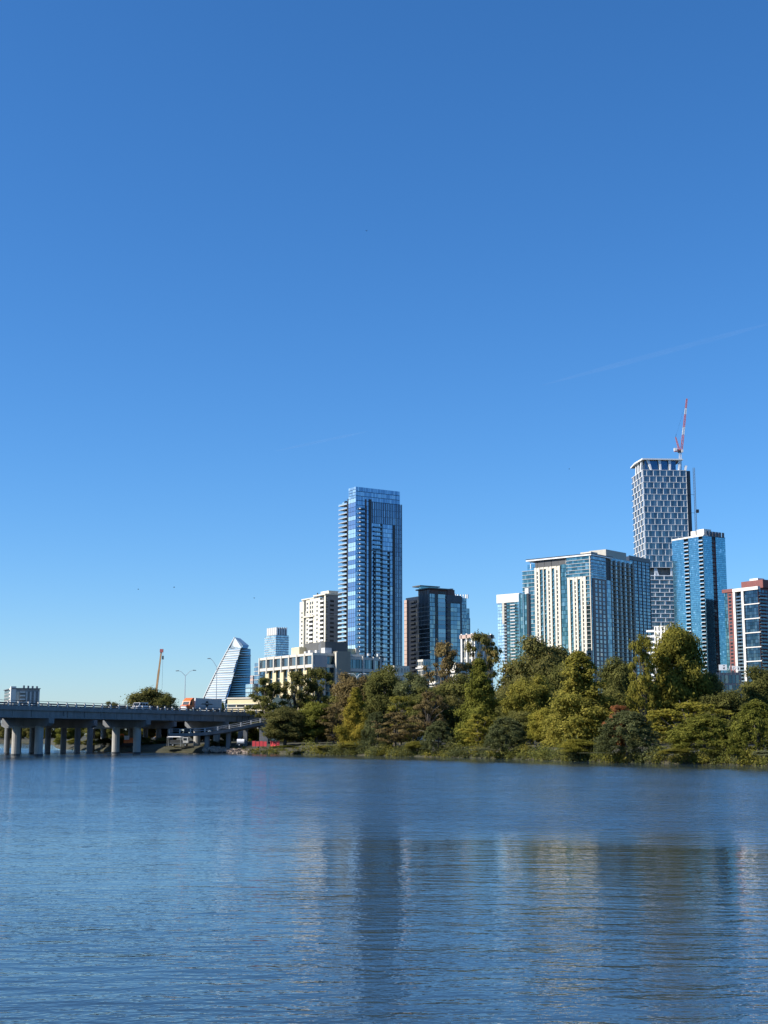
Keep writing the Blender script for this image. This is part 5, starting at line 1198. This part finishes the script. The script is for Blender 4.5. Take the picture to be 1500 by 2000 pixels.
TR = [  # label, kind, seed, photo x, top y, half width, depth, leaves
 ('dark thin crowned tree at the bridge end with forked trunk', 'airy', 1, 520, 1325, 42, 402, 'leaf_dark'),
 ('large dark oak standing before the yellow hotel piers', 'airy', 2, 578, 1312, 44, 408, 'leaf_oaky'),
 ('dark oak in front of the hotel corner', 'airy', 7, 622, 1306, 44, 412, 'leaf_dark'),
 ('round low oak over the red site fence', 'oak', 1, 558, 1383, 46, 374, 'leaf_oaky'),
 ('small round green tree right of the red fences', 'oak', 3, 618, 1373, 44, 376, 'leaf_green'),
 ('brown leaved small tree below the hotel stair block', 'airy', 3, 652, 1380, 30, 372, 'leaf_brown'),
 ('golden cypress, the leftmost of the yellow ones', 'cypress', 1, 695, 1345, 38, 352, 'leaf_golden'),
 ('tan leaved oak below the hotel stair block', 'oak', 4, 690, 1318, 46, 395, 'leaf_brown'),
 ('dark green round tree under the foot of the tallest tower', 'oak', 1, 752, 1303, 44, 388, 'leaf_dark'),
 ('blue green drooping willow at the water right of the golden cypress', 'willow', 1, 737, 1392, 32, 336, 'leaf_bluegreen'),
 ('olive yellow tree with upright branches before the dark round tree', 'airy', 4, 782, 1360, 36, 346, 'leaf_olive'),
 ('grey green oak between dark round tree and tall thin tree', 'oak', 2, 808, 1316, 40, 380, 'leaf_bluegreen'),
 ('tall thin brownish tree in front of the dark glass tower', 'airy', 5, 866, 1256, 50, 425, 'leaf_brown'),
 ('tall thin olive tree in front of the pilastered block', 'airy', 6, 945, 1238, 42, 430, 'leaf_oaky'),
 ('dark pointed cypress in the middle of the tree line', 'cypress', 2, 936, 1289, 54, 322, 'leaf_green'),
 ('bright yellow small tree at the foot of the dark cypress', 'airy', 1, 935, 1396, 38, 312, 'leaf_gold'),
 ('dark weeping willow at the water below the dark cypress', 'willow', 2, 987, 1402, 46, 288, 'leaf_bluegreen'),
 ('small grey willow at the water left of the yellow tree', 'willow', 3, 857, 1408, 34, 312, 'leaf_bluegreen'),
 ('brown tree between grey willow and tall thin tree', 'airy', 2, 838, 1352, 38, 338, 'leaf_brown'),
 ('broad oak crown below the white capped tower', 'oak', 3, 1050, 1250, 72, 372, 'leaf_oaky'),
 ('olive tree between the two big cypresses', 'oak', 4, 1036, 1322, 52, 318, 'leaf_olive'),
 ('largest golden green cypress with wide skirt right of centre', 'cypress', 3, 1130, 1276, 76, 288, 'leaf_olive'),
 ('yellow leaved bushy tree left of the largest cypress', 'oak', 2, 1062, 1384, 36, 298, 'leaf_gold'),
 ('dark tree between the largest cypress and the tall autumn tree', 'oak', 1, 1205, 1288, 44, 338, 'leaf_dark'),
 ('tallest autumn tree with ragged yellow green crown at right', 'oak', 5, 1320, 1225, 55, 286, 'leaf_olive'),
 ('slim yellow side tree left of the tallest autumn tree', 'airy', 3, 1256, 1242, 36, 279, 'leaf_olive'),
 ('olive round tree joined below the tallest autumn tree', 'oak', 4, 1280, 1322, 58, 288, 'leaf_olive'),
 ('dark broad tree filling the right skirts of the tallest autumn tree', 'oak', 2, 1376, 1316, 52, 292, 'leaf_oaky'),
 ('dark drooping willow at the water below the rust coloured twigs', 'willow', 1, 1224, 1390, 62, 246, 'leaf_bluegreen'),
 ('rust red small tree peeping over the dark willow', 'airy', 4, 1208, 1378, 27, 250, 'leaf_rust'),
 ('low yellow spreading tree under the tallest autumn tree', 'airy', 2, 1345, 1372, 80, 266, 'leaf_gold'),
 ('big green weeping willow at the water near the photo edge', 'willow', 2, 1375, 1398, 82, 236, 'leaf_green'),
 ('dark oak at the photo edge below the red and white tower', 'oak', 3, 1486, 1306, 56, 296, 'leaf_dark'),
 ('green willow reaching the water at the photo edge', 'willow', 3, 1476, 1368, 56, 224, 'leaf_green'),
 ('low golden bush at the water below the largest cypress', 'shrub', 1, 1128, 1444, 42, 258, 'leaf_gold'),
 ('pale grey bush at the waterline under the dark willow', 'shrub', 2, 1165, 1470, 34, 243, 'leaf_pale'),
 ('yellow green bush at the water by the big green willow', 'shrub', 1, 1320, 1462, 30, 232, 'leaf_olive'),
 ('pale bush hanging over the water at the photo corner', 'shrub', 3, 1490, 1466, 22, 214, 'leaf_pale'),
 ('grey bush at the waterline left of the weeping willow', 'shrub', 3, 948, 1462, 24, 286, 'leaf_pale'),
 ('olive bush at the water below the small grey willow', 'shrub', 2, 815, 1448, 26, 318, 'leaf_olive'),
 ('yellowish bush at the foot of the golden cypress', 'shrub', 1, 690, 1452, 30, 340, 'leaf_olive'),
 ('green bush at the water right of the red fence', 'shrub', 3, 556, 1456, 28, 352, 'leaf_green'),
 ('pale bush on the shadowed bank below brown tree', 'shrub', 2, 640, 1456, 26, 346, 'leaf_olive'),
 ('brown leaved tree hidden between golden cypress and grey willow', 'airy', 5, 770, 1392, 44, 330, 'leaf_brown'),
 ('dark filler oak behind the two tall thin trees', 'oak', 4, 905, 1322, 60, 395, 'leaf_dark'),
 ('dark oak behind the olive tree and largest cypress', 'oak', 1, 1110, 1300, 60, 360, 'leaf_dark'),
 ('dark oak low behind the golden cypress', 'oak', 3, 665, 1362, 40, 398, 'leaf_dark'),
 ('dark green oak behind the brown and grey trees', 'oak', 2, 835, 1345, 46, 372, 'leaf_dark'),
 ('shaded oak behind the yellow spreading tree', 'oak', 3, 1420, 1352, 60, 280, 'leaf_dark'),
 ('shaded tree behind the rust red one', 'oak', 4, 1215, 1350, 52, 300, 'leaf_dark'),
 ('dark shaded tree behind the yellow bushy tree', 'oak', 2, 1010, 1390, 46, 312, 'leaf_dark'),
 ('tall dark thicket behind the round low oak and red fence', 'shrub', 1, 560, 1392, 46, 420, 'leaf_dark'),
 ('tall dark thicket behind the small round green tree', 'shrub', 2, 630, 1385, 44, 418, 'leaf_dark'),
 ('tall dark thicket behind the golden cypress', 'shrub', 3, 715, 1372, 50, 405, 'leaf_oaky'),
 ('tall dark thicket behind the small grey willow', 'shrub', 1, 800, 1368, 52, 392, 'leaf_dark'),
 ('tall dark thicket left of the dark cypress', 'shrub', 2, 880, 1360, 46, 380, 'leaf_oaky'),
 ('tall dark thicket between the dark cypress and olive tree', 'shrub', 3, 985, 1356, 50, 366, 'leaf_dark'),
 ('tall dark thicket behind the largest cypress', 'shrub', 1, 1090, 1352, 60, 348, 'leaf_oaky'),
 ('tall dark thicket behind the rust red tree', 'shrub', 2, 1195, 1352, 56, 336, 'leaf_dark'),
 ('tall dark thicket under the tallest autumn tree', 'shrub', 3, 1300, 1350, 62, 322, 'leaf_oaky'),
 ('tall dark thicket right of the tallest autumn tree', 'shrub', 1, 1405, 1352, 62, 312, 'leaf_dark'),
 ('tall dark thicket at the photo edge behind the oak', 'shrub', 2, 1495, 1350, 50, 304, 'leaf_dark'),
 ('round dark tree rising beyond the bridge under the crane boom', 'oak', 1, 293, 1346, 52, 520, 'leaf_oaky'),
 ('smaller dark tree beside the round one beyond the bridge', 'oak', 3, 325, 1358, 22, 515, 'leaf_dark'),
 ('low distant tree above the bridge rail left of the round tree', 'oak', 2, 218, 1372, 24, 560, 'leaf_oaky'),
 ('small tree above the trailer at the foot of the sail tower', 'oak', 4, 432, 1370, 9, 640, 'leaf_green'),
 ('green tree seen under the bridge between dark columns', 'oak', 2, 128, 1405, 18, 474, 'leaf_green'),
 ('golden tree seen under the bridge between dark columns', 'oak', 4, 152, 1400, 18, 480, 'leaf_gold'),
 ('dark tree under the bridge beside the golden one', 'oak', 1, 195, 1398, 30, 470, 'leaf_dark'),
 ('second dark tree under the bridge left of the excavator', 'oak', 3, 232, 1404, 24, 466, 'leaf_dark'),
 ('olive tree under the bridge right of the excavator', 'oak', 2, 285, 1408, 22, 470, 'leaf_olive'),
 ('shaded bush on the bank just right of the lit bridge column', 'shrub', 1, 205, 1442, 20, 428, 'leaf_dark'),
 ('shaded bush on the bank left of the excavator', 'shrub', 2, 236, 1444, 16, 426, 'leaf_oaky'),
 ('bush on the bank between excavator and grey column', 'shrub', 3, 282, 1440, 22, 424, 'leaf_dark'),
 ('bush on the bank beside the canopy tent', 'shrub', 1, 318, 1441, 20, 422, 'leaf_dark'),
 ('sunlit weedy bush at the water under the bridge', 'shrub', 2, 334, 1459, 14, 396, 'leaf_olive'),
 ('dark bush on the bank under the ramp', 'shrub', 3, 425, 1444, 26, 402, 'leaf_dark'),
 ('dark tree under the bridge behind the canopy tent', 'oak', 1, 330, 1402, 28, 476, 'leaf_dark'),
 ('dark tree behind the ramp columns', 'oak', 2, 400, 1404, 34, 470, 'leaf_dark'),
 ('dark tree behind the tank trailer', 'oak', 3, 455, 1400, 30, 466, 'leaf_dark'),
 ('bush at the far water edge left of the green tree under the bridge', 'shrub', 1, 114, 1440, 10, 468, 'leaf_green'),
 ('bush at the far water edge below the golden tree', 'shrub', 2, 146, 1443, 16, 452, 'leaf_olive'),
 ('bush at the far water edge below the dark trees under the bridge', 'shrub', 3, 176, 1443, 16, 438, 'leaf_dark'),
 ('green tree seen through the arch of the ramp', 'oak', 4, 488, 1418, 20, 432, 'leaf_green'),
]
for L_ in TR: tree(*L_, group=G1 if L_[3] > 470 else 'trees beyond the bridge')
orders = ['first', 'second', 'third', 'fourth', 'fifth', 'sixth', 'seventh', 'eighth', 'ninth', 'tenth']
for i in range(10):
    x = -60 + i * 18
    tree('far shore tree under the bridge, %s from the left' % orders[i], 'oak', 1 + i % 4, x, 1415 + (i * 37 % 11) - 5, 15, 925 + (i * 53 % 40), ('leaf_dark', 'leaf_oaky', 'leaf_olive')[i % 3], cat='tree', group='far shore trees', zb=.8)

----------

• **Exercise**: Within the material above, transcribe exactly the lines that run from the line holding "('tall dark thicket behind the round" through the line holding "('tall dark thicket left".

• **Final result**:
 ('tall dark thicket behind the round low oak and red fence', 'shrub', 1, 560, 1392, 46, 420, 'leaf_dark'),
 ('tall dark thicket behind the small round green tree', 'shrub', 2, 630, 1385, 44, 418, 'leaf_dark'),
 ('tall dark thicket behind the golden cypress', 'shrub', 3, 715, 1372, 50, 405, 'leaf_oaky'),
 ('tall dark thicket behind the small grey willow', 'shrub', 1, 800, 1368, 52, 392, 'leaf_dark'),
 ('tall dark thicket left of the dark cypress', 'shrub', 2, 880, 1360, 46, 380, 'leaf_oaky'),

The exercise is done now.